RE: Science Nerds: Could Jupiter's Magnetic Field be harvested for energy?
May 7, 2021 at 1:45 pm
(May 3, 2021 at 6:37 pm)vulcanlogician Wrote: Could Jupiter's Magnetic Field (in theory) be harvested for energy?
Context: I'm doing some science fiction world building where the Jovians (who live on the moons of Jupiter) have built megastructures where they harness the energy from Jupiter's magnetic field. But I'd like to know how plausible this is. I'm trying to keep things well-grounded in science... no FTL travel, maybe no nuclear fusion, just stuff we know will work today. Huge planet-spanning structures ARE on the table however.

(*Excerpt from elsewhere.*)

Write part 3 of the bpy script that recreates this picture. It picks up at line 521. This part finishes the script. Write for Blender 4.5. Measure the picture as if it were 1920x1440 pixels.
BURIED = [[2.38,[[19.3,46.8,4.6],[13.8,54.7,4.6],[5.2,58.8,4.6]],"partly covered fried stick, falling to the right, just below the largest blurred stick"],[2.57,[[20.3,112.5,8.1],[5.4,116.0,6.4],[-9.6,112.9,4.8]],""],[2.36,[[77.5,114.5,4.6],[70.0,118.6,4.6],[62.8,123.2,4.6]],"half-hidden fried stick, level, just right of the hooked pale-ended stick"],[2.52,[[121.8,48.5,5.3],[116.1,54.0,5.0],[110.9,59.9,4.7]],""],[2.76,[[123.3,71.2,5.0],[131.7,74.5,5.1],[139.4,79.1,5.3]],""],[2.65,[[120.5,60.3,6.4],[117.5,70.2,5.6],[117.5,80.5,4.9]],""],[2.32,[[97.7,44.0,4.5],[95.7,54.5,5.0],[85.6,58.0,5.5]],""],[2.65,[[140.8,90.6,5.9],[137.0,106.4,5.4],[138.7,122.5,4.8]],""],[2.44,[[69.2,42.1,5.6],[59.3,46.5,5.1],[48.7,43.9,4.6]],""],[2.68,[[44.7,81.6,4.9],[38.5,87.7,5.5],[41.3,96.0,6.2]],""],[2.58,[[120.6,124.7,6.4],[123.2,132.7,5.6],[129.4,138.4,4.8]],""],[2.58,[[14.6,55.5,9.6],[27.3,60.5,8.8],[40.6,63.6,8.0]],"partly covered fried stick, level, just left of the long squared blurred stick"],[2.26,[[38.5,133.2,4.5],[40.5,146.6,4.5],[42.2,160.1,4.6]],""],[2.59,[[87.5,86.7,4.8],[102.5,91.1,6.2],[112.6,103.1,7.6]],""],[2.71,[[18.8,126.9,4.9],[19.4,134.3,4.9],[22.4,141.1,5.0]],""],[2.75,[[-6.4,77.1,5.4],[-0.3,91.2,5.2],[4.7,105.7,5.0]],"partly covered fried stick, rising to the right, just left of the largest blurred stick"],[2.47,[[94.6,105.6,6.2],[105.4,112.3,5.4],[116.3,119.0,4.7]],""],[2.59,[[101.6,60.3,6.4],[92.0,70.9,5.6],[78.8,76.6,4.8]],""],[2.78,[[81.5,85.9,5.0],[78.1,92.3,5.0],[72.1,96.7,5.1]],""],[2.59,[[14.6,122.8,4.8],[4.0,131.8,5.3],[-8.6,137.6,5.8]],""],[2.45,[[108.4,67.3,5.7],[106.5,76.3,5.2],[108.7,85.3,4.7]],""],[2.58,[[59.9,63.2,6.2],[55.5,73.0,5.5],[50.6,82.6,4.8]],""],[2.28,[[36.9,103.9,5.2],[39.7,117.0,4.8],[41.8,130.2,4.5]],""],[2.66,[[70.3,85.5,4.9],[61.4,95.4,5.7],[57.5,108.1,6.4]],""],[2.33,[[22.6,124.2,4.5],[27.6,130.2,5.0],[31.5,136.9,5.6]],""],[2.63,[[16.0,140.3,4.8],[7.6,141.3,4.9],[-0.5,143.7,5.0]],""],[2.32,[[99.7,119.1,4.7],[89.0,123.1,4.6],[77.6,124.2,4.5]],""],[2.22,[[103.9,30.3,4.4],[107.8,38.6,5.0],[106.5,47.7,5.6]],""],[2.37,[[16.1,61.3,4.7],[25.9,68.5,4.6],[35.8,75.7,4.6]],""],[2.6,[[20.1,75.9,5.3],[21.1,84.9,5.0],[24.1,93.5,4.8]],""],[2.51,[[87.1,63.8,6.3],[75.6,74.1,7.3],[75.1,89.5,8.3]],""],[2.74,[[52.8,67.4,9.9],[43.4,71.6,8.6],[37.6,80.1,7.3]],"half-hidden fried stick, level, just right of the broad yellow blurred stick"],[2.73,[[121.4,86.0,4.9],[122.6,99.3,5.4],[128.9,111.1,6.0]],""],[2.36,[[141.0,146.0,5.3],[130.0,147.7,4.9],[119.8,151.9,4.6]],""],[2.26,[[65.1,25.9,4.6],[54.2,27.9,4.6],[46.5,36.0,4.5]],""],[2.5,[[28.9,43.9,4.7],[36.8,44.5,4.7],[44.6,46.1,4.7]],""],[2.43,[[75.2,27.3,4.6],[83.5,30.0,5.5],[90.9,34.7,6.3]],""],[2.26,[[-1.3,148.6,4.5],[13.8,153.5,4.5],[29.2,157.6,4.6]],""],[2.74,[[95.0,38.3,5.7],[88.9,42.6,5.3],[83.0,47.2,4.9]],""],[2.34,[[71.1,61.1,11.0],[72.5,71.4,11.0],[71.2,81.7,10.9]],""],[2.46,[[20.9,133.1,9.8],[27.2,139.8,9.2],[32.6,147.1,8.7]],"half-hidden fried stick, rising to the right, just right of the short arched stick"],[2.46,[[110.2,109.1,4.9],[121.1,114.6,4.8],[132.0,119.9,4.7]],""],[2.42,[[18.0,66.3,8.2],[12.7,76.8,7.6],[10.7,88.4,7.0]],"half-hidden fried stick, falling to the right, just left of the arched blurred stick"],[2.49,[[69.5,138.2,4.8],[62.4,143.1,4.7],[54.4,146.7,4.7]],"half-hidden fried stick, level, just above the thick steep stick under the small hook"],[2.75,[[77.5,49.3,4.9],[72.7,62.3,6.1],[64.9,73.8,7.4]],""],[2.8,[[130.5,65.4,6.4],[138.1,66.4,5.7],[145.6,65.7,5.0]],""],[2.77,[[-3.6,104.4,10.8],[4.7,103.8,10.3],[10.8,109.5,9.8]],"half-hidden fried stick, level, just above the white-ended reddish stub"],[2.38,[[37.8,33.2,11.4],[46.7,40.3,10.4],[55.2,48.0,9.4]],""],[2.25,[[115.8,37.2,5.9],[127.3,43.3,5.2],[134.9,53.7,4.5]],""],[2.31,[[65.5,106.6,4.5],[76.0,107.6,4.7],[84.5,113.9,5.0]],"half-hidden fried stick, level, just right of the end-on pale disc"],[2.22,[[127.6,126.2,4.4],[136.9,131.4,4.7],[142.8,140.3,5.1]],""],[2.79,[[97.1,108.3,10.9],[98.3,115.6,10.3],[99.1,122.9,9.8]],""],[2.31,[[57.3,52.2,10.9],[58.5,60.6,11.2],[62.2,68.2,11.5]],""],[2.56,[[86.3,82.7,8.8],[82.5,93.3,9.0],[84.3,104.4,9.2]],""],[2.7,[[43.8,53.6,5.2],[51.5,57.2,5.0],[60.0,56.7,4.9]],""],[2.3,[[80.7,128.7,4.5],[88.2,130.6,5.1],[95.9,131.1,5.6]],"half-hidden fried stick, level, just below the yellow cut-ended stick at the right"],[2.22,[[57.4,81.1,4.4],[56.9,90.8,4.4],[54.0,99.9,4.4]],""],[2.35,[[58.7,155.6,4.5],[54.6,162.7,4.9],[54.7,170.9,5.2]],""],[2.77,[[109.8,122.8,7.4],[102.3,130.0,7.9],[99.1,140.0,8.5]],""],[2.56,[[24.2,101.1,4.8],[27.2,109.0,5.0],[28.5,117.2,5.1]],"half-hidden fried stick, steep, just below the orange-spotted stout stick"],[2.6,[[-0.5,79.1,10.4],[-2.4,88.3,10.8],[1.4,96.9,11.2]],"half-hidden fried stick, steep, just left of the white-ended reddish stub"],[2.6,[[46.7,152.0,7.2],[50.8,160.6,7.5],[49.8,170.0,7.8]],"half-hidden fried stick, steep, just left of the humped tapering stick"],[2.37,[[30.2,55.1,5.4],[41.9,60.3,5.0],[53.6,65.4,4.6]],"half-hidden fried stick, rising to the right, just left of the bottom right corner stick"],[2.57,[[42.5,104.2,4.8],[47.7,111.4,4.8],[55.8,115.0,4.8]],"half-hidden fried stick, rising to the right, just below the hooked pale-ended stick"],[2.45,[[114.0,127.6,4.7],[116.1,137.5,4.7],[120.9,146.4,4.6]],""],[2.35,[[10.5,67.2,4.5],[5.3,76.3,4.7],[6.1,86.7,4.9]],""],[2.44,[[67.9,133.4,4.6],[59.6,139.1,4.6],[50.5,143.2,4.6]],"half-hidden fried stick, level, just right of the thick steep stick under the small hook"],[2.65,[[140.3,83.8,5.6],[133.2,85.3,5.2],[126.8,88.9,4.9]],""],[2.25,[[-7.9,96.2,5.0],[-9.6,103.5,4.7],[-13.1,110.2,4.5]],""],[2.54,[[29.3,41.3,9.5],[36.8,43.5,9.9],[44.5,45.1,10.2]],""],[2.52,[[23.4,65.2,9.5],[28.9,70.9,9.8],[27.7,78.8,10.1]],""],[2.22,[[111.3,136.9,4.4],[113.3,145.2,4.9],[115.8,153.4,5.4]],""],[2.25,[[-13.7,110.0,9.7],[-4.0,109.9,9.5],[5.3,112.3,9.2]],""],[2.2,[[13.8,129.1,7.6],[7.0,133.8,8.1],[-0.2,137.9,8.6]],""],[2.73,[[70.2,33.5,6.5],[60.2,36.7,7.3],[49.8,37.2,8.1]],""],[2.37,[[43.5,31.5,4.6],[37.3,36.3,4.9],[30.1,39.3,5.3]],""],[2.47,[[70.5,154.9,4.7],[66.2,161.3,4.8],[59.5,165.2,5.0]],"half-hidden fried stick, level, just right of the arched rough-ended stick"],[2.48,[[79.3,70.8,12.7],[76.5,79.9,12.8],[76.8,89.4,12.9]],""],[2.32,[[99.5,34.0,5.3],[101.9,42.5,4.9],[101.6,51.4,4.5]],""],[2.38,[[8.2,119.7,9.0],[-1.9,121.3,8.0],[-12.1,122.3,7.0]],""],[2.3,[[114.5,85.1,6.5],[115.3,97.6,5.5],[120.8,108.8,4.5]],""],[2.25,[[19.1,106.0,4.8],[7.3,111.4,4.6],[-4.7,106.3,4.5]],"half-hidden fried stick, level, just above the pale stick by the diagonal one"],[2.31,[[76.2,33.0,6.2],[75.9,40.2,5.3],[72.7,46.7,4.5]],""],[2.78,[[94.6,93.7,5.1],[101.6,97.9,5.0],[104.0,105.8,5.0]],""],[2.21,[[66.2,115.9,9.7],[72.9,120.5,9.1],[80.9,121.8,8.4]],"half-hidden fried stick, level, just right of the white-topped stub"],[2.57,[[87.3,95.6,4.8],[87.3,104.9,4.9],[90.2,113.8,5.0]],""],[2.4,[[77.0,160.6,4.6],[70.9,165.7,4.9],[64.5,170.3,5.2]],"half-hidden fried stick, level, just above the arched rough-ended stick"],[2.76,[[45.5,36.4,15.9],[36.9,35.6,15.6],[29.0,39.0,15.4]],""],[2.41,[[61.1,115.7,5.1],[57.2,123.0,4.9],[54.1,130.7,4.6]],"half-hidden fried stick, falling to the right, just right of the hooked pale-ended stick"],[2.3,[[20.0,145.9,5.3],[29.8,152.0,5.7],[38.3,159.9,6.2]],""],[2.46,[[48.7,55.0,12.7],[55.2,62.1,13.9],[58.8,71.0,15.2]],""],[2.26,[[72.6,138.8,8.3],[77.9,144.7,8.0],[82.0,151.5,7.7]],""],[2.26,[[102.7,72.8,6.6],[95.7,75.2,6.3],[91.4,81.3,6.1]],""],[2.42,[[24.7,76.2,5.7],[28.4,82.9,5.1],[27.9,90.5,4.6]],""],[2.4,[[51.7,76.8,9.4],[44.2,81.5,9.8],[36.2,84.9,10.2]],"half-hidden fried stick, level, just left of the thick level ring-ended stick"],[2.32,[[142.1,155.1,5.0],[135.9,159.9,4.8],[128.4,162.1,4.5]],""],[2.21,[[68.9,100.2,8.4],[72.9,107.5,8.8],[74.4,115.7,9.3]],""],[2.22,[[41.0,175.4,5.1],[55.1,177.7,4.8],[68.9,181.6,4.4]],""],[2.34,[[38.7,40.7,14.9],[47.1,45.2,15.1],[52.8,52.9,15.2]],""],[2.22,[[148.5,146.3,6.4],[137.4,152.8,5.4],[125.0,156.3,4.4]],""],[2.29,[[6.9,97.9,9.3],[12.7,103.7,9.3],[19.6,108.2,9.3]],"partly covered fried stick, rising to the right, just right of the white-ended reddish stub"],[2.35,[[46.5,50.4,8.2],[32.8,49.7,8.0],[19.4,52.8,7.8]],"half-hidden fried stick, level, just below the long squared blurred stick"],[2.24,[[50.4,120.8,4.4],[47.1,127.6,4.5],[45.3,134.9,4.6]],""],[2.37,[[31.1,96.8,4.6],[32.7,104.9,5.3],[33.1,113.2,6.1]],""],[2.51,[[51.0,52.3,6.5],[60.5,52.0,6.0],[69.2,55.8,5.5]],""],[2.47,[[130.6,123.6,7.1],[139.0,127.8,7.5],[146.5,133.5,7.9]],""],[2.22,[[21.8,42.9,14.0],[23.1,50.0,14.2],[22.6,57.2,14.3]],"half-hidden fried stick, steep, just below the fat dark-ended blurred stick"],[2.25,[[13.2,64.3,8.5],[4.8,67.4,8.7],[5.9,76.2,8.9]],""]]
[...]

It's a pet project I've been tinkering with for years. A space opera that occurs in our own solar system involving several alien races: Mercurials, Venetians, Humans, Martians, Jovians, Kypers, and Oorts (who are all humans evolved, hundreds of thousands of years into the future).
Anyway, I know there are science geeks here who could give me a good analysis of the problem. The reason I care is that I want the solar system to have gone through several cataclysms (maybe due to enormous solar flares that impacted the advancement of the inner planet civilizations negatively). But -for plot reasons- I need the Jovians to be largely unaffected by the solar flare activity. I'm thinking that Jupiter's magnetosphere might protect them. Is that plausible? I guess that's another thing I'm wondering about.
Anything is possible in fiction. Bible, Koran, Torah, Talmud, Vedas.
I think it is hard in si-fi to not have some sort of innaccuracies. I know Neil Degrasse Tyson has picked on a few movies.
Movies, TV shows, books, of any genre greately rely on suspension of disbelief.
I think it is more about your story telling skills than accuracy. Stephen King didn't make his career by accuracy. I've never seen an old car go on a killing spree.